DIRECTIONS FOR THIS TASK: Look through the records below and collect all lines that hold the string "pixels".

** BEGIN EXCERPTED RECORDS **

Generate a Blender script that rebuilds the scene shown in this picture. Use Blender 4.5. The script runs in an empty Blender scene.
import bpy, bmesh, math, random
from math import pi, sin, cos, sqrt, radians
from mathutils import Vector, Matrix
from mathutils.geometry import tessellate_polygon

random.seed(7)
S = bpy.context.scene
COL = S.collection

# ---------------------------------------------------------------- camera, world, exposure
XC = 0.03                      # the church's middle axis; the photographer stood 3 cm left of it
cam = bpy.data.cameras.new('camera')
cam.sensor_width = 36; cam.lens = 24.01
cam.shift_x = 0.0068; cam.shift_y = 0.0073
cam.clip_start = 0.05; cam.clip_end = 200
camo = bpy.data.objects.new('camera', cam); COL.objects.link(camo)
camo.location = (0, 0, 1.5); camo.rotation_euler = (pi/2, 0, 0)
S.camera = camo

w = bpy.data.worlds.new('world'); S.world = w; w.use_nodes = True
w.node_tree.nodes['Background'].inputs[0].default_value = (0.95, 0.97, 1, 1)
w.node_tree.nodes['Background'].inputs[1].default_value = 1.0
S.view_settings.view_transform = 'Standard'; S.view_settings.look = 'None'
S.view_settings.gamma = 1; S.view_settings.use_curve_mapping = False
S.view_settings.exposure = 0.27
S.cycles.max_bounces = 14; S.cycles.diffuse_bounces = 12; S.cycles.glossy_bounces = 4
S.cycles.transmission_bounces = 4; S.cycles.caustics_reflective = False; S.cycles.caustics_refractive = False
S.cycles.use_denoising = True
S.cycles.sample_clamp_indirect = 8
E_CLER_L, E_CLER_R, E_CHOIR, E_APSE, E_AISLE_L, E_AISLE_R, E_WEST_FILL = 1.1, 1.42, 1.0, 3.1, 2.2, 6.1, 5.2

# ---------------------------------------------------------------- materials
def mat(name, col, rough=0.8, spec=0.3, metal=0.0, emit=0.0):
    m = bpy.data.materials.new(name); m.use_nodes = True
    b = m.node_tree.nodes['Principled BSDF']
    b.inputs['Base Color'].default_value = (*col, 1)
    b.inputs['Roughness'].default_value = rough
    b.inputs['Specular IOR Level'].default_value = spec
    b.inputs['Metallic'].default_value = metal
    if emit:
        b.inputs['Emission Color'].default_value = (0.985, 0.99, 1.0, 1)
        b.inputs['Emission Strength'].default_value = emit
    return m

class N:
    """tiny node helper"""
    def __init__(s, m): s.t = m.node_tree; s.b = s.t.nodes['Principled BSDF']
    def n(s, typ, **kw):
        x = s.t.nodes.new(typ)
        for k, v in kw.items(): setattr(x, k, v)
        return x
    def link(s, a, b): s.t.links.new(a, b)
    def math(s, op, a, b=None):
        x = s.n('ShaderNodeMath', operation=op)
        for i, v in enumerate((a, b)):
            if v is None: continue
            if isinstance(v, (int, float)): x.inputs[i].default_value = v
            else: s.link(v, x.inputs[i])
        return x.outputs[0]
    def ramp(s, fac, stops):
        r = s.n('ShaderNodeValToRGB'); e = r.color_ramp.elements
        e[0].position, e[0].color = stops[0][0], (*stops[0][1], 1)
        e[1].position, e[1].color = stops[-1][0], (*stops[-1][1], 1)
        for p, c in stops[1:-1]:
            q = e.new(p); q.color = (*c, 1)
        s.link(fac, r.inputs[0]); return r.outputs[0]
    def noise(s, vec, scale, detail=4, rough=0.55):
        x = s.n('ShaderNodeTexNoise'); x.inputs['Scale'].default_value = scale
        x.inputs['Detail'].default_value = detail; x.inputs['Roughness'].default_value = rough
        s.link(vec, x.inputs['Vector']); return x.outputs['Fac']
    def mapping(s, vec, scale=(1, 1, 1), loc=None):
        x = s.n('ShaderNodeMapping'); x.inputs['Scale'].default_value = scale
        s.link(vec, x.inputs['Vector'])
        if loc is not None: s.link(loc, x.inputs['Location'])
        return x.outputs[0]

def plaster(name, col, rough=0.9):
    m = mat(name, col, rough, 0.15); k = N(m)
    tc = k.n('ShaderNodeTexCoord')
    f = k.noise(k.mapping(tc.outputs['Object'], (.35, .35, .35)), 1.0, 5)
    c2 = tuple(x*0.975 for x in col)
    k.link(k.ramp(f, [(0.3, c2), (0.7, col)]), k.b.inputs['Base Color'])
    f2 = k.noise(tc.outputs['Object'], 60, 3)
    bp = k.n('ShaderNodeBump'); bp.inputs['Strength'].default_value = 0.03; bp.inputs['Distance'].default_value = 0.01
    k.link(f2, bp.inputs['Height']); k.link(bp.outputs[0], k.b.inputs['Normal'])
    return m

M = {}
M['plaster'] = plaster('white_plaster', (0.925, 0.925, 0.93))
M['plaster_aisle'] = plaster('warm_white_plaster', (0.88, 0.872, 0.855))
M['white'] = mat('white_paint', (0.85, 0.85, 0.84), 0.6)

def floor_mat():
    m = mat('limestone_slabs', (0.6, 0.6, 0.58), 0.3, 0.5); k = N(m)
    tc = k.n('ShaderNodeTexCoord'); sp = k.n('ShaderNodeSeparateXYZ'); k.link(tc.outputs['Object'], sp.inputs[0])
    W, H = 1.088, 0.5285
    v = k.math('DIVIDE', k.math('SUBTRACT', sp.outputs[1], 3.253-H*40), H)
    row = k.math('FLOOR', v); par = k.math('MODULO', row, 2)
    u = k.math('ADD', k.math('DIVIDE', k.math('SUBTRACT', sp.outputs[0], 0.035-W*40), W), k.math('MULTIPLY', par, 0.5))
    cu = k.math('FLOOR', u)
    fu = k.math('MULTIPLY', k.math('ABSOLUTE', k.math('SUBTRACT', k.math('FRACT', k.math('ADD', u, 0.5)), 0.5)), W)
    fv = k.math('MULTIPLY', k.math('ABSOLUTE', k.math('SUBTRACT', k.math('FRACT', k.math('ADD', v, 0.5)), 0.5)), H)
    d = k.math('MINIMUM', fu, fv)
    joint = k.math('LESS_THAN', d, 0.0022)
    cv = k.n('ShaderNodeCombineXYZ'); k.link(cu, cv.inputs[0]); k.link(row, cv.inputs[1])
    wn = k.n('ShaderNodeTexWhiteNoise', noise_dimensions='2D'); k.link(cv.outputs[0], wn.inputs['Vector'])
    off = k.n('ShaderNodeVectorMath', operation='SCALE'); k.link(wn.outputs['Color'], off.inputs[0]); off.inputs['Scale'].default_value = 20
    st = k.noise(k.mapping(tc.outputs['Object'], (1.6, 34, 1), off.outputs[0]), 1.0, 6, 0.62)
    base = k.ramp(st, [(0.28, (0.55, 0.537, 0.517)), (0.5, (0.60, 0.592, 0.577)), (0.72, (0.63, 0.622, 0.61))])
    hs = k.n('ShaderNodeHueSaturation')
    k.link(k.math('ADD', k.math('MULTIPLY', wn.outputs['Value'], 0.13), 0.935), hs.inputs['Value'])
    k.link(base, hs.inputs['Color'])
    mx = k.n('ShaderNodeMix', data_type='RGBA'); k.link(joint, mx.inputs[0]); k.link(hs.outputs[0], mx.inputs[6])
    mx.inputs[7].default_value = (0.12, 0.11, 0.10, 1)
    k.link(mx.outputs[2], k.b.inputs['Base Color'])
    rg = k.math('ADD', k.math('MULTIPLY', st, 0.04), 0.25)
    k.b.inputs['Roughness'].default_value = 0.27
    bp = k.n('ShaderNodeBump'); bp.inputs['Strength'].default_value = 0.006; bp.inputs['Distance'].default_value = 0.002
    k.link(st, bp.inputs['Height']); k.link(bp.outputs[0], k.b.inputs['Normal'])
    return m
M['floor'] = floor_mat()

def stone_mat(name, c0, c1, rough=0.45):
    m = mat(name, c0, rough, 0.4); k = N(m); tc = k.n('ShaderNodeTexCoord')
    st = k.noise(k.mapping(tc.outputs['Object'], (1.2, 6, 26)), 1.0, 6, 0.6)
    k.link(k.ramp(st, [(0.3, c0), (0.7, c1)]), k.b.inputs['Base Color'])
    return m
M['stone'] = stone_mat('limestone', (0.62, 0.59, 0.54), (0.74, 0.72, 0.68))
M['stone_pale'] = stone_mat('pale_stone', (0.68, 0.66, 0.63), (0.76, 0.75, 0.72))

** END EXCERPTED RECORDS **
** BEGIN EXCERPTED RECORDS **

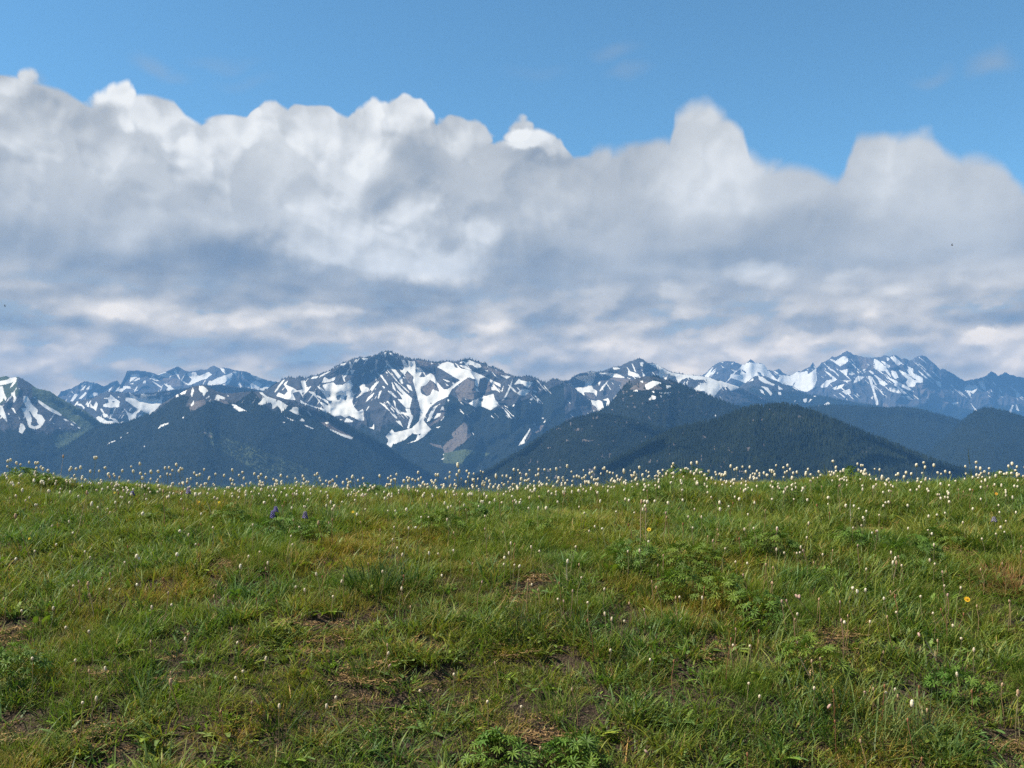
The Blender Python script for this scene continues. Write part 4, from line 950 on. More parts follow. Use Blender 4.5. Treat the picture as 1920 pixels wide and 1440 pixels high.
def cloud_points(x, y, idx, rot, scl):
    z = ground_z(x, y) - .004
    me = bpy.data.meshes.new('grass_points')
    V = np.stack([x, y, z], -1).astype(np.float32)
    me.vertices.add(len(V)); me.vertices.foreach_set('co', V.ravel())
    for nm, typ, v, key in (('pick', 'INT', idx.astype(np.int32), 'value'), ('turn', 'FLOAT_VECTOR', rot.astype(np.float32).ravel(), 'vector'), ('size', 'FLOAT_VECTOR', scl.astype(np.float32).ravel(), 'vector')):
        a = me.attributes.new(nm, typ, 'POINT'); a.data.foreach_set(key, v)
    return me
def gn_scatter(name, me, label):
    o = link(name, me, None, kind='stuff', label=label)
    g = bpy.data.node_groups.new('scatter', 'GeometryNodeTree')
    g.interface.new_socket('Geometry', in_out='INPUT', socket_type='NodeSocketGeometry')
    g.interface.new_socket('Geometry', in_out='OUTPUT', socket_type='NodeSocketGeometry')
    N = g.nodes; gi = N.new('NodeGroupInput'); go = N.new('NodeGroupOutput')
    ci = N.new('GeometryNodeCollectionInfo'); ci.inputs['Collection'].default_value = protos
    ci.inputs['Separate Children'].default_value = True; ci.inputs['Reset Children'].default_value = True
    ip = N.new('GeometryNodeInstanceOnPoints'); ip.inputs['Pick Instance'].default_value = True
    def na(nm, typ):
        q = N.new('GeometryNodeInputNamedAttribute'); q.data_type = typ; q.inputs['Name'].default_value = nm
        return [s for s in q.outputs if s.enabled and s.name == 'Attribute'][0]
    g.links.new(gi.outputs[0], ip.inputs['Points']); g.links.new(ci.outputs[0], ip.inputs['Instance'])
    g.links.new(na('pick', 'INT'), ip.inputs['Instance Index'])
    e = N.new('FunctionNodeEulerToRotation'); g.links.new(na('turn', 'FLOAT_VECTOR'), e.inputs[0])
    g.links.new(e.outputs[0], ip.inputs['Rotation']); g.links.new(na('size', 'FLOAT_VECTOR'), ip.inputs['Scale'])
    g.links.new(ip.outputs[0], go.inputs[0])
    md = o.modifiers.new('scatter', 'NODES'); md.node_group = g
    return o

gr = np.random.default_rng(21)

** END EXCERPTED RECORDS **
** BEGIN EXCERPTED RECORDS **

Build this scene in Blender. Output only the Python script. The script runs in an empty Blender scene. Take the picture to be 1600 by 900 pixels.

** END EXCERPTED RECORDS **

THE ANSWER:
The Blender Python script for this scene continues. Write part 4, from line 950 on. More parts follow. Use Blender 4.5. Treat the picture as 1920 pixels wide and 1440 pixels high.
Build this scene in Blender. Output only the Python script. The script runs in an empty Blender scene. Take the picture to be 1600 by 900 pixels.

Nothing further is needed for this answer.